Selain Orion, bagian atas SLS juga memuat 10 satelit kotak alias cubesat dengan fungsi beragam. Sebagian satelit itu akan mengorbit Bulan, mencari jejak es cair, atau menguji teknologi eksplorasi Bulan. Namun, ada bulan satelit yang akan mengunjungi asteroid yang dinamakan satelit NEA Scout.
NEA Scout ditargetkan untuk mengunjungi asteroid berdiameter 18 meter bernama 2020 GE. Asteroid kecil ini memiliki lintasan mengelilingi Matahari yang memotong orbit Bumi memutari Matahari. Dikutip dari data Space Reference, jarak 2020 GE dari Bumi pada November 2022-Desember 2022 sekitar 10 juta km.
Satelit NEA Scout ini diikutsertakan dalam misi Artemis 1 ke Bulan karena dia akan memanfaatkan ayunan gravitasi Bulan untuk menuju asteroid tujuan. Teknik itu umum digunakan dalam pengiriman wahana ke luar angkasa karena bisa menghemat energi yang dibutuhkan satelit untuk mencapai tujuan.
Kini, kita hanya bisa memantau dan menunggu sampai Orion dan teman-temannya mendekati Bulan. Jika semua rencana berjalan lancar, akan memberikan kepastian lebih besar untuk menjalankan misi berikutnya, hingga manusia benar-benar bisa mendarat dan membangun stasiun luar angkasa di Bulan.

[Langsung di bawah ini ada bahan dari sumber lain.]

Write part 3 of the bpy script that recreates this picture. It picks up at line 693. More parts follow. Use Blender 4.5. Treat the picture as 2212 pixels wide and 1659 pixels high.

Bagaimanapun, manusia tidak mungkin melupakan Bulan. Sejak manusia berevolusi hingga seterusnya di masa datang, Bulan tetap menjadi sumber inspirasi, keindahan, dan romantisisme manusia. Karena itu, sejauh apa pun manusia mengembara dan mengeksplorasi antariksa, tetap ke Bulanlah manusia pasti kembali.